Total C newbie here. When I run the following code:
int main(int argc, char *argv[])
{
int unsigned x = 1;
printf("%d\n", x);
x = x - 2;
printf("%d\n", x);
}
I get the output:
1 -1
i.e. signed output.
The compilation command was cc -Wall -g -fno-stack-protector exCurrent.c -o exCurrent and I ran this on a recent macOS 10.14.
What's happening?
printf doesn't know anything about the type of the variable you are passing to it. It simply sees its bits and then tries to represent that bit pattern based on the formatter (%d here).
As you can see, the bit patterns of signed and unsigned integers are exactly the same:
int main(int argc, char *argv[])
{
unsigned int x = -1;
int y = -1;
printf("%X\n", x);
printf("%X\n", y);
}
Output:
FFFFFFFF FFFFFFFF
You can use the %u formatter to see the unsigned int representation for the variable:
int main(int argc, char *argv[])
{
unsigned int x = 1;
printf("%u\n", x);
x = x - 2;
printf("%u\n", x);
}
Output:
1 4294967295
C respected your unsigned operator.
The problem is that printf just recieves the operands without and thinks that it is a signed int because of the %d.
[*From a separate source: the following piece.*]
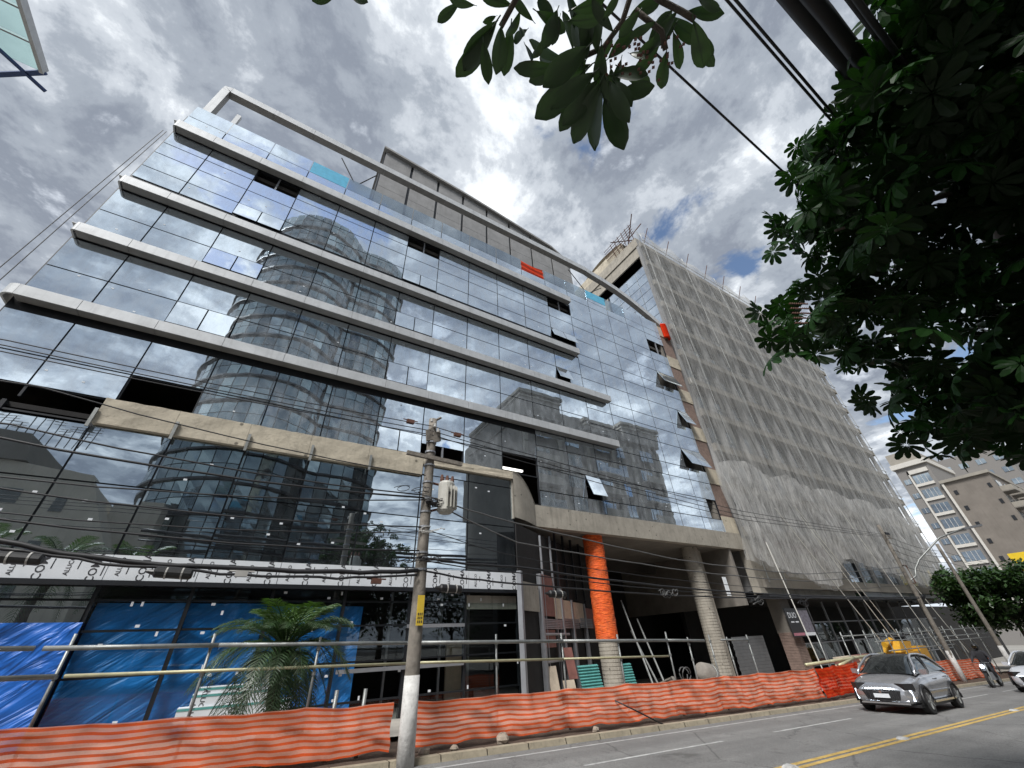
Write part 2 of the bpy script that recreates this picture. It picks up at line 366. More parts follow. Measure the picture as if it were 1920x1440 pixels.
def asphaltmat():
    m, t, out = newmat('asphalt_road'); b = node(t, 'ShaderNodeBsdfPrincipled', Roughness=.88); P = pos(t)
    base = ramp(t, noisetex(t, P, .55, 8, .7, .3), [(.3, (.15,.148,.145)), (.55, (.21,.207,.2)), (.75, (.25,.245,.235))])
    track = ramp(t, noisetex(t, pos(t, (.04, 1.1, 1)), 1., 5, .6), [(.42, 0.), (.62, .55)]); c = mixc(t, track, base, (.12,.118,.115))
    grain = ramp(t, noisetex(t, P, 38, 3, .8), [(.3, .55), (.7, 1.45)]); c = mixc(t, .8, c, grain, 'MULTIPLY')
    v = node(t, 'ShaderNodeTexVoronoi', Scale=.45); v.feature = 'DISTANCE_TO_EDGE'; dd = noisetex(t, P, 1.5, 6, .7)
    mp = mixc(t, .25, P, ramp(t, dd, [(0., 0.), (1., 6.)])); t.links.new(mp, v.inputs['Vector']); c = mixc(t, ramp(t, v.outputs['Distance'], [(.003, .5), (.010, 0.)]), c, (.035,.034,.033))
    oil = ramp(t, noisetex(t, P, .9, 4, .5), [(.66, 0.), (.74, .6)]); c = mixc(t, oil, c, (.05,.048,.045)); t.links.new(c, b.inputs['Base Color'])
    bn = node(t, 'ShaderNodeBump', Strength=1., Distance=.02); t.links.new(noisetex(t, P, 45, 5, .7), bn.inputs['Height']); t.links.new(bn.outputs[0], b.inputs['Normal']); t.links.new(b.outputs[0], out.inputs[0]); return m
M['asphalt'] = asphaltmat()
def wrapmat():
    m, t, out = newmat('orange_wrap'); b = node(t, 'ShaderNodeBsdfPrincipled', Roughness=.75); f = noisetex(t, pos(t, (4, 4, 26)), 1., 3, .6); g = noisetex(t, pos(t, (22, 22, 5)), 1., 2, .6)
    c = ramp(t, f, [(.40, (.50,.06,.006)), (.52, (.80,.12,.012)), (.7, (.86,.17,.03))]); c = mixc(t, ramp(t, g, [(.5, 0.), (.62, .5)]), c, (.55,.07,.01)); c = mixc(t, ramp(t, noisetex(t, pos(t), 2., 6, .7), [(.5, 0.), (.75, .5)]), c, (.42,.15,.07)); t.links.new(c, b.inputs['Base Color'])
    bn = node(t, 'ShaderNodeBump', Strength=1., Distance=.04); t.links.new(f, bn.inputs['Height']); t.links.new(bn.outputs[0], b.inputs['Normal']); t.links.new(b.outputs[0], out.inputs[0]); return m
M['orange'] = wrapmat()
M['tarp'] = tarpmat('blue_tarp_cloth', (.012,.12,.48)); M['tarp_d'] = tarpmat('deep_blue_tarp_cloth', (.02,.25,.72))
def canopymat():
    m, t, out = newmat('canopy_glass'); tr = node(t, 'ShaderNodeBsdfTransparent'); tr.inputs[0].default_value = (.62,.72,.71,1); tl = node(t, 'ShaderNodeBsdfTranslucent'); tl.inputs[0].default_value = (.5,.6,.6,1)
    x = t.nodes.new('ShaderNodeMixShader'); x.inputs[0].default_value = .3; t.links.new(tr.outputs[0], x.inputs[1]); t.links.new(tl.outputs[0], x.inputs[2]); t.links.new(x.outputs[0], out.inputs[0]); return m
M['canopy'] = canopymat()
M['tube'] = emis('tube_light', (1, .98, .92), 1.6)
M['drl'] = emis('running_light', (.8, .88, 1.), 2.2)
cm = MB().box((-.5,-.5,-.5), (.5,.5,.5)).v
def unit_box(name, m):
    b = MB().box((-.5,-.5,-.5), (.5,.5,.5)); me = bpy.data.meshes.new(name); me.from_pydata(b.v, [], b.f); me.materials.append(m); me.update(); return me
UB = {k: unit_box('unit_'+k, M[k]) for k in ('canopy','glass','glass_bright','glass_p','clear','balu','film','film_w','frame','frame_g','winglass','concrete_g','alu')}
# ------------------------------------------------------------ ground and street
def gz(x): return -.033*max(-45., min(75., x))
def sheet(name, y0, y1, dz, m, x0=-45, x1=75, n=40, far=None):
    xs = [x0 + (x1-x0)*i/n for i in range(n+1)]
    if far: xs = [-far] + xs + [far]
    b = MB(); k = len(xs)
    b.v = [Vector((x, y, gz(x)+dz)) for y in (y0, y1) for x in xs]
    b.f = [(i, i+1, k+i+1, k+i) for i in range(k-1)]; b.mi = [0]*(k-1)
    return struct(b.build(name, m))
sheet('ground', -700, 700, -.03, M['city'], far=900)
sheet('road', 1.4, 9.42, 0., M['asphalt'], far=400)
sheet('opposite_pavement', -9, 1.22, .11, M['pavement'], far=300)
def kerb(name, y0, y1, top, m):
    b = MB()
    x = -30.
    while x < 72:
        x2 = x + .98
        b.add([(x,y0,gz(x)-.02),(x2,y0,gz(x2)-.02),(x2,y0+.03,gz(x2)+top),(x,y0+.03,gz(x)+top),(x2,y1,gz(x2)+top),(x,y1,gz(x)+top)],
              [(0,1,2,3),(3,2,4,5)]); x += 1.
    return struct(b.build(name, m))
kerb('kerb', 9.42, 9.62, .10, M['kerb'])
kerb('opposite_kerb', 1.4, 1.2, .11, M['pavement'])
# loose earth between kerb and building
b = MB()
b.grid(lambda u, v: (lerp(-30, 72, u), lerp(9.62, 24, v**1.6), gz(lerp(-30, 72, u)) + .07 + (.05*nz(u*140, v*30) + .03*nz(u*400, v*80))*(1 if v > 0 else 0)), 260, 24)
struct(b.build('earth_verge', M['dirt'], smooth=True))
sheet('bounce_slab', 11.6, 24, .16, mat('pale_bounce_slab', (.36,.33,.29), .95, var=.2, scale=.8, dirt=.3), -20, 70, 30)  # pale slab added behind the barrier to bounce light up to the soffits
for i, y in enumerate((5.32, 5.50)):
    b = MB(); x = -20.
    while x < 70:
        b.add([(x, y, gz(x)+.004), (x+2, y, gz(x+2)+.004), (x+2, y+.11, gz(x+2)+.004), (x, y+.11, gz(x)+.004)], [(0,1,2,3)]); x += 2.
    struct(b.build('centre_line', M['yellow']))
b = MB(); x = -20.
while x < 70:
    if int(x) % 6 < 4: b.add([(x, 7.58, gz(x)+.004), (x+2, 7.58, gz(x+2)+.004), (x+2, 7.66, gz(x+2)+.004), (x, 7.66, gz(x)+.004)], [(0,1,2,3)])
    x += 2.
struct(b.build('lane_line', M['white']))
b = MB(); x = -20.
while x < 70:
    b.add([(x, 8.98, gz(x)+.004), (x+2, 8.98, gz(x+2)+.004), (x+2, 9.06, gz(x+2)+.004), (x, 9.06, gz(x)+.004)], [(0,1,2,3)]); x += 2.
struct(b.build('edge_line', M['white']))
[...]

This means, you should not use %d but the format string for unsigned integers, %u instead.
While substracting 2 from 1, you would get -1 as a signed integer. The unsigned equivalent is the highest unsigned integer possible(depending on your system, e.g. 2^32-1 if it is an 32-Bit integer)
So, if you use %u instead of %d, you'd get a (the highest possible if you don't consider long) integer result.
Check format specifiers in c. Its a %u for unsigned integers.